2024-09-26 アルゴンヌ国立研究所(ANL)
<関連情報>
- https://www.anl.gov/article/argonne-researchers-crack-a-key-problem-with-sodiumion-batteries-for-electric-vehicles-and-grid
- https://www.nature.com/articles/s41565-024-01734-x
無欠陥層状遷移金属酸化物カソードに向けた微小ひずみスクリーニング Microstrain screening towards defect-less layered transition metal oxide cathodes
Wenhua Zuo,Jihyeon Gim,Tianyi Li,Dewen Hou,Yibo Gao,Shiyuan Zhou,Chen Zhao,Xin Jia,Zhenzhen Yang,Yuzi Liu,Wenqian Xu,Xianghui Xiao,Gui-Liang Xu & Khalil Amine
Nature Nanotechnology Published:20 August 2024
DOI:https://doi.org/10.1038/s41565-024-01734-x
Abstract
Microstrain and the associated surface-to-bulk propagation of structural defects are known to be major roadblocks to developing high-energy and long-life batteries.

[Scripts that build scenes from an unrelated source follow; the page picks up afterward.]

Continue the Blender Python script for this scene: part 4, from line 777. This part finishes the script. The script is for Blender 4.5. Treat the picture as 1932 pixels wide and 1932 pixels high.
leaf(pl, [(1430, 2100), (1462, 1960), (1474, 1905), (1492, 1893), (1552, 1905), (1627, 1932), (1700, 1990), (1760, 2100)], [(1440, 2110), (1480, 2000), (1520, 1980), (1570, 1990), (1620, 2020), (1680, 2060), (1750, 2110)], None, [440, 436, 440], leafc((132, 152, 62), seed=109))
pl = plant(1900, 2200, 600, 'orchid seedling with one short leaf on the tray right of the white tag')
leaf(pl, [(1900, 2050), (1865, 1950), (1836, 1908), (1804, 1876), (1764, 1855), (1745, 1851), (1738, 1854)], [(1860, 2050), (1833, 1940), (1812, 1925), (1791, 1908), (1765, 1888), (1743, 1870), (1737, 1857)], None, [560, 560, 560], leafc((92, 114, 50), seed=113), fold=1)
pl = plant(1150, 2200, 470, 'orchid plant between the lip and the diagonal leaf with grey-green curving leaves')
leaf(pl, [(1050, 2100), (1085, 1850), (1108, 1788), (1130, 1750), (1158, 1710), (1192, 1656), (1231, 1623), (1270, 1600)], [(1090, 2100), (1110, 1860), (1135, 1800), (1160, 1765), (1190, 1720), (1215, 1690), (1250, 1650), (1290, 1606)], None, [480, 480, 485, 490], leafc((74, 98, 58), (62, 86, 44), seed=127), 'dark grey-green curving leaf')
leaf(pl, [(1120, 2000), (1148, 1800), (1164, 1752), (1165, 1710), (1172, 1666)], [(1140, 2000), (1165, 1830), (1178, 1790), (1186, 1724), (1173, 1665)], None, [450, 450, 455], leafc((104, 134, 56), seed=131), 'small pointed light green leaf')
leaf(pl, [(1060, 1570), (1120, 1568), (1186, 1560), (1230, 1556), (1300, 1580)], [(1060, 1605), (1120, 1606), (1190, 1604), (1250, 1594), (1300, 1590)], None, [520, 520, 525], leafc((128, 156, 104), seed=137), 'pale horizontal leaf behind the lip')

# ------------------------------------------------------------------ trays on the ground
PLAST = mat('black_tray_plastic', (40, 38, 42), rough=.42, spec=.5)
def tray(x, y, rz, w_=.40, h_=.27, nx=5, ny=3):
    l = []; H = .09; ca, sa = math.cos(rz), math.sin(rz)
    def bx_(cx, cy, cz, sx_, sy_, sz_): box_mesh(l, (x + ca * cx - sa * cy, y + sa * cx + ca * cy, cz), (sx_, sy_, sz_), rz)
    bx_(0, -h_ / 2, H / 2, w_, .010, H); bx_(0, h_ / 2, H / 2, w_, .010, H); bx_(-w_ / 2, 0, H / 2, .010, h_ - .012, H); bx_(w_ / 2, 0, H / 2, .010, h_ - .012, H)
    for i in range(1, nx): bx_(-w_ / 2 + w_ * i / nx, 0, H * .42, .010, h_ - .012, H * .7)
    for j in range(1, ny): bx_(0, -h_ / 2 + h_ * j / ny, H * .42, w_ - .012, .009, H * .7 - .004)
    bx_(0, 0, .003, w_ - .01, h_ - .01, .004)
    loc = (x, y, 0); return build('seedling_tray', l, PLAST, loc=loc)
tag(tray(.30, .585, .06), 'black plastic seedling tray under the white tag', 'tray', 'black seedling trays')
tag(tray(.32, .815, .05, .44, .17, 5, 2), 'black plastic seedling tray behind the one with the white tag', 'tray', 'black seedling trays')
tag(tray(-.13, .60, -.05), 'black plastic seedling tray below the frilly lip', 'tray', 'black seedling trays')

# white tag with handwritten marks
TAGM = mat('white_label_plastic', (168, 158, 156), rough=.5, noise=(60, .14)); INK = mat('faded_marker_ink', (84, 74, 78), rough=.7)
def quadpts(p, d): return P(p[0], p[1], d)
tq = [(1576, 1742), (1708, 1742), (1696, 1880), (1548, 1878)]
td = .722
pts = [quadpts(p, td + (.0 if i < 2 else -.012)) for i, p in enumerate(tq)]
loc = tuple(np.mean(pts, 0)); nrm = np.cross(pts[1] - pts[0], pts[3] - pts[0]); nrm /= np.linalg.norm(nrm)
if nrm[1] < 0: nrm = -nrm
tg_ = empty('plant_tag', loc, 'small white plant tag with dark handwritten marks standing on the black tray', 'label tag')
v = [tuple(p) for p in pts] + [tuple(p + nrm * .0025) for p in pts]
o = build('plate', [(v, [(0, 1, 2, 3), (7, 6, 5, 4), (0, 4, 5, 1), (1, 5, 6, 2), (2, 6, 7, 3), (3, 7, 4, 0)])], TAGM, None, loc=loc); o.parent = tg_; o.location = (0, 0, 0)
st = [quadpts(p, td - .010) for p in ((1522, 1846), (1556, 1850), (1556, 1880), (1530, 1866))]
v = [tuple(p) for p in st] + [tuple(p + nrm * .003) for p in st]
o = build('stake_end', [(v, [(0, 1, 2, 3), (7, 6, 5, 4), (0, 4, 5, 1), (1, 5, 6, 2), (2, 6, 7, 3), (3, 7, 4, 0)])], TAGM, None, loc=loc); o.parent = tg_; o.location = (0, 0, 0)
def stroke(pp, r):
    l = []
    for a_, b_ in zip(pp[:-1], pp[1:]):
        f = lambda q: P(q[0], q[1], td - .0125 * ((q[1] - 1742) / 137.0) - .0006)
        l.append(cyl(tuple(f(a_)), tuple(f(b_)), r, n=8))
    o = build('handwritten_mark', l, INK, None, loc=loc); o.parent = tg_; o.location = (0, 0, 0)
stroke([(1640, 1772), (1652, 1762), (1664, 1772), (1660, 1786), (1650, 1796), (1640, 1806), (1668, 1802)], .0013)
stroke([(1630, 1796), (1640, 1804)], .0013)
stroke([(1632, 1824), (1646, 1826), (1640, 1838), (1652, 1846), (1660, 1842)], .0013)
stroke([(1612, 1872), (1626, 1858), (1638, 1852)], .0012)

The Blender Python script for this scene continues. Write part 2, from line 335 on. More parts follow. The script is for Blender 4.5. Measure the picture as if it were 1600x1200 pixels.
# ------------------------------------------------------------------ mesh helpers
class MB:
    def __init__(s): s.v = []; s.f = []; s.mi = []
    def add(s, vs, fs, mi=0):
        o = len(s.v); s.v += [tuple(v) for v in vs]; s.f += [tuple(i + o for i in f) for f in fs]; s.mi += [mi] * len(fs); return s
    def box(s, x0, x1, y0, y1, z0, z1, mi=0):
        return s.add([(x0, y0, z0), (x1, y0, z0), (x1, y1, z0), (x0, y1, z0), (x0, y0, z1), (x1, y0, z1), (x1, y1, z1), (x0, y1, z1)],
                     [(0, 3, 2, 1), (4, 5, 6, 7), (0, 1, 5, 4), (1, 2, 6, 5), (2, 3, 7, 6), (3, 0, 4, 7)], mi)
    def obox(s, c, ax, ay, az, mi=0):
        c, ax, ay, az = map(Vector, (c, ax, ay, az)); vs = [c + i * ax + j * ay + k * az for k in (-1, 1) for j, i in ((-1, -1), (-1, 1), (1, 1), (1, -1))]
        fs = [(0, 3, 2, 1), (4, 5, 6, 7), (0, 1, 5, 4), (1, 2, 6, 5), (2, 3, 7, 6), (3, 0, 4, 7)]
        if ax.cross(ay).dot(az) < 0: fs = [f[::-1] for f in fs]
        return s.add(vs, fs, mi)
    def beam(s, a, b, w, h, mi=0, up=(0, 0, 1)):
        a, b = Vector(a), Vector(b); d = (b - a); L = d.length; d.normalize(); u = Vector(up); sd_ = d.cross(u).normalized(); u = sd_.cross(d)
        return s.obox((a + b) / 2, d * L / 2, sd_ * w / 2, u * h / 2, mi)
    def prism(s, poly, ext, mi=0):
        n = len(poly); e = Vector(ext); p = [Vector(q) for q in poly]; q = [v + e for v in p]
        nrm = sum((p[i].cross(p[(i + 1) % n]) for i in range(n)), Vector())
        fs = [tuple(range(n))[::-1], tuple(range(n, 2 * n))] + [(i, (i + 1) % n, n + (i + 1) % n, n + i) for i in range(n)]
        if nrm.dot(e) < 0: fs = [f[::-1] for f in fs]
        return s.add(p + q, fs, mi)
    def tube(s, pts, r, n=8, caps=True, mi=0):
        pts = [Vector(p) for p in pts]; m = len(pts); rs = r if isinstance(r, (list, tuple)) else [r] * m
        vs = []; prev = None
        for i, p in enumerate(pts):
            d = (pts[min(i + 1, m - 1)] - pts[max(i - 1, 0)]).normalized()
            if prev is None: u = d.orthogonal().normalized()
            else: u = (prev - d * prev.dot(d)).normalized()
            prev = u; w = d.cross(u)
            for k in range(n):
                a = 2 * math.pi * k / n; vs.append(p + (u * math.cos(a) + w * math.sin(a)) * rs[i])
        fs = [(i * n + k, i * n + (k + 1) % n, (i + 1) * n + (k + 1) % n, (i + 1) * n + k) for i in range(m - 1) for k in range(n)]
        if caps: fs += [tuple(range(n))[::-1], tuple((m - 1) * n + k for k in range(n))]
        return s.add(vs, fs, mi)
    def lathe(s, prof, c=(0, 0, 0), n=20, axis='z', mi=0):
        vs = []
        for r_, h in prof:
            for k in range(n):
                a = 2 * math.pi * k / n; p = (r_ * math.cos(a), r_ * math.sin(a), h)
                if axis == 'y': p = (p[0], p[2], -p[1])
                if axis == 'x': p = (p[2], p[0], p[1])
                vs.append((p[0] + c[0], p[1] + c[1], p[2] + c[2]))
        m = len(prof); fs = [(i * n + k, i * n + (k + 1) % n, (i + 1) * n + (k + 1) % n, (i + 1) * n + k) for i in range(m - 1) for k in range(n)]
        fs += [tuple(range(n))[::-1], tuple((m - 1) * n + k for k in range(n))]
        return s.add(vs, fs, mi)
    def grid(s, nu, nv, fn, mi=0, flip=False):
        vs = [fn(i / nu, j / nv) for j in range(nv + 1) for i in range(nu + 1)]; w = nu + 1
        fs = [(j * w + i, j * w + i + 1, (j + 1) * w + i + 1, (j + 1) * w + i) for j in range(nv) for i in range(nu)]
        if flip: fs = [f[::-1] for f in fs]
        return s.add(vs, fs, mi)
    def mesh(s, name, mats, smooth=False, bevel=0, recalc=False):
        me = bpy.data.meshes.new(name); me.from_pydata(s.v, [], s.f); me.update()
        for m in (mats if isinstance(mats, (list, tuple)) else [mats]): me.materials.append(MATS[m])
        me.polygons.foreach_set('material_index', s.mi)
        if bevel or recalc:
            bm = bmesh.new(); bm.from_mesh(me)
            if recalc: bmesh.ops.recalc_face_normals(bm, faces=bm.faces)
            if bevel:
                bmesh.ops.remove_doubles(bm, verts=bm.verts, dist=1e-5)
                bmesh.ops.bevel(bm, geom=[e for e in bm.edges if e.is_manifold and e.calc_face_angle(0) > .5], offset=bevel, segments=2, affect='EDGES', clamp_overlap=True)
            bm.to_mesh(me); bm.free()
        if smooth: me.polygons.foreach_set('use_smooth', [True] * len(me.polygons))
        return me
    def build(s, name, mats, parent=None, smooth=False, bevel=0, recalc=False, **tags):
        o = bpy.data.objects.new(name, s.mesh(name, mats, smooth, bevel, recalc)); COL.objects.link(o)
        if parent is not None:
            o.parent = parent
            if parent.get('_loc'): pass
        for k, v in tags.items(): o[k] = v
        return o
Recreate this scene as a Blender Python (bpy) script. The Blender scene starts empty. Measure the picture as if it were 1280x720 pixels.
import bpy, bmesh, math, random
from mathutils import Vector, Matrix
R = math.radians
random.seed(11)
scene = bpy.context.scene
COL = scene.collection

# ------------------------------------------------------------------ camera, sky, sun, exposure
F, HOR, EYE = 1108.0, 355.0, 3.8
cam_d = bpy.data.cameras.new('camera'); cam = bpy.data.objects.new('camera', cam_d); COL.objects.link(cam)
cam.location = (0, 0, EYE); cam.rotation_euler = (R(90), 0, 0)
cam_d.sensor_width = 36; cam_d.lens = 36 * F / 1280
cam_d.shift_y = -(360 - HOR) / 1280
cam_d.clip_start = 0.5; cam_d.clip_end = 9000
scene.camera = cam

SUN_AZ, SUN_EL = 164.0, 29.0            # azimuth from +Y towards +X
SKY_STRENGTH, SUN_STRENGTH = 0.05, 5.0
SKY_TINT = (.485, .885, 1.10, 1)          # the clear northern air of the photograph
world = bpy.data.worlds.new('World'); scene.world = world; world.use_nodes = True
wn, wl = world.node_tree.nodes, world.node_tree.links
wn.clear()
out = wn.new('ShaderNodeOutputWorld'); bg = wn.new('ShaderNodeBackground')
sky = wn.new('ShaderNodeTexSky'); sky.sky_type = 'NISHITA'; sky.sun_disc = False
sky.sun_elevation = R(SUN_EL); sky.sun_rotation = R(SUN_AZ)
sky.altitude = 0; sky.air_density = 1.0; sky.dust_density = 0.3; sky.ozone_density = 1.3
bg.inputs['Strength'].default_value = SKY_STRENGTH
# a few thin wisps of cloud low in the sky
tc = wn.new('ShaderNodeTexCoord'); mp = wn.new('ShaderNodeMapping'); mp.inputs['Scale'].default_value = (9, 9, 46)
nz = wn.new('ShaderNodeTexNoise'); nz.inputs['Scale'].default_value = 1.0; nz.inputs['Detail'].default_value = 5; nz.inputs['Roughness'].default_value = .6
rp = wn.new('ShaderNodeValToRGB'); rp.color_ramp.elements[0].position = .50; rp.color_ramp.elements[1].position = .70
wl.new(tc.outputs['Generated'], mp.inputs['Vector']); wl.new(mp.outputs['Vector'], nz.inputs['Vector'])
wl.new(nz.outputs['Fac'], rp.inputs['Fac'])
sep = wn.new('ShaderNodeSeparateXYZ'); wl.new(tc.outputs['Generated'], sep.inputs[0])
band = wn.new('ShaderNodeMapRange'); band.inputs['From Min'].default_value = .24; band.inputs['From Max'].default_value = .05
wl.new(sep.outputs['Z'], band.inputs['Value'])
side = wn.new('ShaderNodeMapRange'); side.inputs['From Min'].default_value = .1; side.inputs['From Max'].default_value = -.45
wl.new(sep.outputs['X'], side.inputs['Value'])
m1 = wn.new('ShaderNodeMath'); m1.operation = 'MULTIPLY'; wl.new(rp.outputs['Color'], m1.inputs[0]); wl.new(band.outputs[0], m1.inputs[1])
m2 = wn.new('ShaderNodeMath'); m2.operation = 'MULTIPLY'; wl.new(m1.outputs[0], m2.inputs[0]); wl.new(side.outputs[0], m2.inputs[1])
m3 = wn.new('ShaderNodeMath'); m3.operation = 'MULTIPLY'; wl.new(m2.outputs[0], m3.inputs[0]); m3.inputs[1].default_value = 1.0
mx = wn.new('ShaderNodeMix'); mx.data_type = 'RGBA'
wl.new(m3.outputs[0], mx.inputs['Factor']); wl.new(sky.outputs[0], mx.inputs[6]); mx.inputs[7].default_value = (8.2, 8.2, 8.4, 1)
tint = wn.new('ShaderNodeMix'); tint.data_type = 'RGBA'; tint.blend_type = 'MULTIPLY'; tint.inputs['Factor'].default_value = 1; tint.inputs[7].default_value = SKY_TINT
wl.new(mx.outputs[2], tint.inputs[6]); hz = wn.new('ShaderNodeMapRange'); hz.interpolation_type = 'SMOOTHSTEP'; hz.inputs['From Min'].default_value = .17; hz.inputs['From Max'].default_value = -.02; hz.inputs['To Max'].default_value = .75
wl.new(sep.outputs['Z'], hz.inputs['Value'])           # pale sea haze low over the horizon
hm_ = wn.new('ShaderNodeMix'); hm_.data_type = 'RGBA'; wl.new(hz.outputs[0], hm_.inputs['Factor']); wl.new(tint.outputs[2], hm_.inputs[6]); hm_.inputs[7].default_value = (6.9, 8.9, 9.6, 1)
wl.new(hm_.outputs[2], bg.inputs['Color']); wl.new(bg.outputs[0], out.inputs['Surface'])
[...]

However, the origin and effects of microstrain during the synthesis of battery materials remain largely unknown. Here we perform microstrain screening during real-time and realistic synthesis of sodium layered oxide cathodes. Evidence gathered from multiscale in situ synchrotron X-ray diffraction and microscopy characterization collectively reveals that the spatial distribution of transition metals within individual precursor particles strongly governs the nanoscale phase transformation, local charge heterogeneity and accumulation of microstrain during synthesis. This unexpected dominance of transition metals results in a counterintuitive outward propagation of defect nucleation and growth. These insights direct a more rational synthesis route to reduce the microstrain and crystallographic defects within the bulk lattice, leading to significantly improved structural stability. The present work on microstrain screening represents a critical step towards synthesis-by-design of defect-less battery materials.